Write each line out exactly, leaving none out.

(begin)

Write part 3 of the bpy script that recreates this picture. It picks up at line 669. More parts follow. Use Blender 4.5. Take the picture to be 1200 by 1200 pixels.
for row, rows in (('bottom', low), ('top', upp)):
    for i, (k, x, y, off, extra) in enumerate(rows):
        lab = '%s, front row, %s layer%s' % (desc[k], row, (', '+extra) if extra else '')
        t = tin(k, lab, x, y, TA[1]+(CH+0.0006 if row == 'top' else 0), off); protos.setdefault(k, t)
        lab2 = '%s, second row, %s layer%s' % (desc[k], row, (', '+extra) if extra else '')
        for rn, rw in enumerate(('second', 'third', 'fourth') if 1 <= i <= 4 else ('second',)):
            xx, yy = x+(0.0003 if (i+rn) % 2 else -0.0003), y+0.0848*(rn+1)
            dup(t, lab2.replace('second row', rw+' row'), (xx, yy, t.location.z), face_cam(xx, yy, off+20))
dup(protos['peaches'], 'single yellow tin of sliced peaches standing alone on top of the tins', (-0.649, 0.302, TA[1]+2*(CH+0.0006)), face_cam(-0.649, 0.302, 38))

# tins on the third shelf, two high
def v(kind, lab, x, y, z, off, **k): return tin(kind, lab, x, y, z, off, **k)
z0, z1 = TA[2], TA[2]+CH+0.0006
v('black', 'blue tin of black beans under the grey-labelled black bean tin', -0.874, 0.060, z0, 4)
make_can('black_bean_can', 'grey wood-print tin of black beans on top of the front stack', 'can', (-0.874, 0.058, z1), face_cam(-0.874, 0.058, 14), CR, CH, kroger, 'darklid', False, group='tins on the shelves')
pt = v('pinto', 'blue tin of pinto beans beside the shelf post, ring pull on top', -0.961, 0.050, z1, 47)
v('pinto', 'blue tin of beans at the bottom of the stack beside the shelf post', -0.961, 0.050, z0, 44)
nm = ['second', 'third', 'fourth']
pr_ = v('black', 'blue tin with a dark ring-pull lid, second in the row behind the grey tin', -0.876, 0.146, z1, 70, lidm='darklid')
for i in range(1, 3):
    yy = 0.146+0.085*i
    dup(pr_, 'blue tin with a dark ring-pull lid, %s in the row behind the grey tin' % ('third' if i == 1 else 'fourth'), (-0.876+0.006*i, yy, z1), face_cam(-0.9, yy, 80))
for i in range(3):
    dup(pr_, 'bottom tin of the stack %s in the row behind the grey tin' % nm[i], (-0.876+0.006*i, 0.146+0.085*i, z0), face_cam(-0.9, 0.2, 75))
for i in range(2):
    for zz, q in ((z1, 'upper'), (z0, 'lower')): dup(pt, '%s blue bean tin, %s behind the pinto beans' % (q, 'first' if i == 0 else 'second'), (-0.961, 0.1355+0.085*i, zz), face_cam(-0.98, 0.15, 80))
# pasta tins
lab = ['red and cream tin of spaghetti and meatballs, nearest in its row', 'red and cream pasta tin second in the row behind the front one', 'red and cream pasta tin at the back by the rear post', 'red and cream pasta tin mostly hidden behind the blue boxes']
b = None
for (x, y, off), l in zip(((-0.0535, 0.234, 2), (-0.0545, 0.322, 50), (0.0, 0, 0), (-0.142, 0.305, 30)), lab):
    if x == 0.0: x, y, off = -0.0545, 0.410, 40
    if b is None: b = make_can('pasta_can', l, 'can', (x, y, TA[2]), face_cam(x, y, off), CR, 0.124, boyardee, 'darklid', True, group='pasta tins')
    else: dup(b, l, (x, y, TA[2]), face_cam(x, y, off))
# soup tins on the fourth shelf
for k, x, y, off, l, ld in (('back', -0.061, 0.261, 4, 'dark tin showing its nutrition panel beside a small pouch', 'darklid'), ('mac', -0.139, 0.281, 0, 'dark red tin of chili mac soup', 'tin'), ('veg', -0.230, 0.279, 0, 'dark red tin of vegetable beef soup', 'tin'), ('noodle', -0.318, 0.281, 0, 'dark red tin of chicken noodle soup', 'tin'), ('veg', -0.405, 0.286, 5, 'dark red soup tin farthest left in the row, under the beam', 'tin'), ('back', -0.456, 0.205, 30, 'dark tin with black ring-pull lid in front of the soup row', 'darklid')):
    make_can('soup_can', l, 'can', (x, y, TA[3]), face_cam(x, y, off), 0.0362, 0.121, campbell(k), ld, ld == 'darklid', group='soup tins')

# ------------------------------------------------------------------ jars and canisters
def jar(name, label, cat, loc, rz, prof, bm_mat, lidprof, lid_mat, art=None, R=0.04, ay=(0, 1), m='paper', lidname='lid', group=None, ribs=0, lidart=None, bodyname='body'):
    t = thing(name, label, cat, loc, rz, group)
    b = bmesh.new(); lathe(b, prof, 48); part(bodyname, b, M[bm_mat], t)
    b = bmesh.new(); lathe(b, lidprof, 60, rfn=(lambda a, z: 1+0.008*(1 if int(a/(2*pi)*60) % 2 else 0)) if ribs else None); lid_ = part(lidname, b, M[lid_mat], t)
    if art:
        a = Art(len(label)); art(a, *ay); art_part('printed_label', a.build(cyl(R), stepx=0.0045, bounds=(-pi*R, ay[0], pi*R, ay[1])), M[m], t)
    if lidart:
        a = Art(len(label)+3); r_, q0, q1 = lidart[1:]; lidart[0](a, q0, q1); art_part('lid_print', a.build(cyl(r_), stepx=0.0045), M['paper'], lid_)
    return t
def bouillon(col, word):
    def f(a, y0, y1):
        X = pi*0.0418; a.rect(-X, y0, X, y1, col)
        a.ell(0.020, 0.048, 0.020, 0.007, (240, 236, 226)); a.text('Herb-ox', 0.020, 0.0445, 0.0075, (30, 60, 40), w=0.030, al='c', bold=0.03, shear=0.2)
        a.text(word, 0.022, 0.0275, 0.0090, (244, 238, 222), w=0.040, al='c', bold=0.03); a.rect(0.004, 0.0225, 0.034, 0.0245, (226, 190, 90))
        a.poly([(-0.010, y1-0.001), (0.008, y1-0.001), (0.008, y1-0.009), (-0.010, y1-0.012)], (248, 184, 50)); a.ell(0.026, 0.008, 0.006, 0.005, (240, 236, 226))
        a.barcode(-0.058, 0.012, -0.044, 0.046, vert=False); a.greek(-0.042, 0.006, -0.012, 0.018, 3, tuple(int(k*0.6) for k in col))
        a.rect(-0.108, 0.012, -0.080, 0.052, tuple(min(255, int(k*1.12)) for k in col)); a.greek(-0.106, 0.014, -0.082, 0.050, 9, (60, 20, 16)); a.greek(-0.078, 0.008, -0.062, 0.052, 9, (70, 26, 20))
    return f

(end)

Finished task:
Write part 3 of the bpy script that recreates this picture. It picks up at line 669. More parts follow. Use Blender 4.5. Take the picture to be 1200 by 1200 pixels.
for row, rows in (('bottom', low), ('top', upp)):
    for i, (k, x, y, off, extra) in enumerate(rows):
        lab = '%s, front row, %s layer%s' % (desc[k], row, (', '+extra) if extra else '')
        t = tin(k, lab, x, y, TA[1]+(CH+0.0006 if row == 'top' else 0), off); protos.setdefault(k, t)
        lab2 = '%s, second row, %s layer%s' % (desc[k], row, (', '+extra) if extra else '')
        for rn, rw in enumerate(('second', 'third', 'fourth') if 1 <= i <= 4 else ('second',)):
            xx, yy = x+(0.0003 if (i+rn) % 2 else -0.0003), y+0.0848*(rn+1)
            dup(t, lab2.replace('second row', rw+' row'), (xx, yy, t.location.z), face_cam(xx, yy, off+20))
dup(protos['peaches'], 'single yellow tin of sliced peaches standing alone on top of the tins', (-0.649, 0.302, TA[1]+2*(CH+0.0006)), face_cam(-0.649, 0.302, 38))

# tins on the third shelf, two high
def v(kind, lab, x, y, z, off, **k): return tin(kind, lab, x, y, z, off, **k)
z0, z1 = TA[2], TA[2]+CH+0.0006
v('black', 'blue tin of black beans under the grey-labelled black bean tin', -0.874, 0.060, z0, 4)
make_can('black_bean_can', 'grey wood-print tin of black beans on top of the front stack', 'can', (-0.874, 0.058, z1), face_cam(-0.874, 0.058, 14), CR, CH, kroger, 'darklid', False, group='tins on the shelves')
pt = v('pinto', 'blue tin of pinto beans beside the shelf post, ring pull on top', -0.961, 0.050, z1, 47)
v('pinto', 'blue tin of beans at the bottom of the stack beside the shelf post', -0.961, 0.050, z0, 44)
nm = ['second', 'third', 'fourth']
pr_ = v('black', 'blue tin with a dark ring-pull lid, second in the row behind the grey tin', -0.876, 0.146, z1, 70, lidm='darklid')
for i in range(1, 3):
    yy = 0.146+0.085*i
    dup(pr_, 'blue tin with a dark ring-pull lid, %s in the row behind the grey tin' % ('third' if i == 1 else 'fourth'), (-0.876+0.006*i, yy, z1), face_cam(-0.9, yy, 80))
for i in range(3):
    dup(pr_, 'bottom tin of the stack %s in the row behind the grey tin' % nm[i], (-0.876+0.006*i, 0.146+0.085*i, z0), face_cam(-0.9, 0.2, 75))
for i in range(2):
    for zz, q in ((z1, 'upper'), (z0, 'lower')): dup(pt, '%s blue bean tin, %s behind the pinto beans' % (q, 'first' if i == 0 else 'second'), (-0.961, 0.1355+0.085*i, zz), face_cam(-0.98, 0.15, 80))
# pasta tins
lab = ['red and cream tin of spaghetti and meatballs, nearest in its row', 'red and cream pasta tin second in the row behind the front one', 'red and cream pasta tin at the back by the rear post', 'red and cream pasta tin mostly hidden behind the blue boxes']
b = None
for (x, y, off), l in zip(((-0.0535, 0.234, 2), (-0.0545, 0.322, 50), (0.0, 0, 0), (-0.142, 0.305, 30)), lab):
    if x == 0.0: x, y, off = -0.0545, 0.410, 40
    if b is None: b = make_can('pasta_can', l, 'can', (x, y, TA[2]), face_cam(x, y, off), CR, 0.124, boyardee, 'darklid', True, group='pasta tins')
    else: dup(b, l, (x, y, TA[2]), face_cam(x, y, off))
# soup tins on the fourth shelf
for k, x, y, off, l, ld in (('back', -0.061, 0.261, 4, 'dark tin showing its nutrition panel beside a small pouch', 'darklid'), ('mac', -0.139, 0.281, 0, 'dark red tin of chili mac soup', 'tin'), ('veg', -0.230, 0.279, 0, 'dark red tin of vegetable beef soup', 'tin'), ('noodle', -0.318, 0.281, 0, 'dark red tin of chicken noodle soup', 'tin'), ('veg', -0.405, 0.286, 5, 'dark red soup tin farthest left in the row, under the beam', 'tin'), ('back', -0.456, 0.205, 30, 'dark tin with black ring-pull lid in front of the soup row', 'darklid')):
    make_can('soup_can', l, 'can', (x, y, TA[3]), face_cam(x, y, off), 0.0362, 0.121, campbell(k), ld, ld == 'darklid', group='soup tins')

# ------------------------------------------------------------------ jars and canisters
def jar(name, label, cat, loc, rz, prof, bm_mat, lidprof, lid_mat, art=None, R=0.04, ay=(0, 1), m='paper', lidname='lid', group=None, ribs=0, lidart=None, bodyname='body'):
    t = thing(name, label, cat, loc, rz, group)
    b = bmesh.new(); lathe(b, prof, 48); part(bodyname, b, M[bm_mat], t)
    b = bmesh.new(); lathe(b, lidprof, 60, rfn=(lambda a, z: 1+0.008*(1 if int(a/(2*pi)*60) % 2 else 0)) if ribs else None); lid_ = part(lidname, b, M[lid_mat], t)
    if art:
        a = Art(len(label)); art(a, *ay); art_part('printed_label', a.build(cyl(R), stepx=0.0045, bounds=(-pi*R, ay[0], pi*R, ay[1])), M[m], t)
    if lidart:
        a = Art(len(label)+3); r_, q0, q1 = lidart[1:]; lidart[0](a, q0, q1); art_part('lid_print', a.build(cyl(r_), stepx=0.0045), M['paper'], lid_)
    return t
def bouillon(col, word):
    def f(a, y0, y1):
        X = pi*0.0418; a.rect(-X, y0, X, y1, col)
        a.ell(0.020, 0.048, 0.020, 0.007, (240, 236, 226)); a.text('Herb-ox', 0.020, 0.0445, 0.0075, (30, 60, 40), w=0.030, al='c', bold=0.03, shear=0.2)
        a.text(word, 0.022, 0.0275, 0.0090, (244, 238, 222), w=0.040, al='c', bold=0.03); a.rect(0.004, 0.0225, 0.034, 0.0245, (226, 190, 90))
        a.poly([(-0.010, y1-0.001), (0.008, y1-0.001), (0.008, y1-0.009), (-0.010, y1-0.012)], (248, 184, 50)); a.ell(0.026, 0.008, 0.006, 0.005, (240, 236, 226))
        a.barcode(-0.058, 0.012, -0.044, 0.046, vert=False); a.greek(-0.042, 0.006, -0.012, 0.018, 3, tuple(int(k*0.6) for k in col))
        a.rect(-0.108, 0.012, -0.080, 0.052, tuple(min(255, int(k*1.12)) for k in col)); a.greek(-0.106, 0.014, -0.082, 0.050, 9, (60, 20, 16)); a.greek(-0.078, 0.008, -0.062, 0.052, 9, (70, 26, 20))
    return f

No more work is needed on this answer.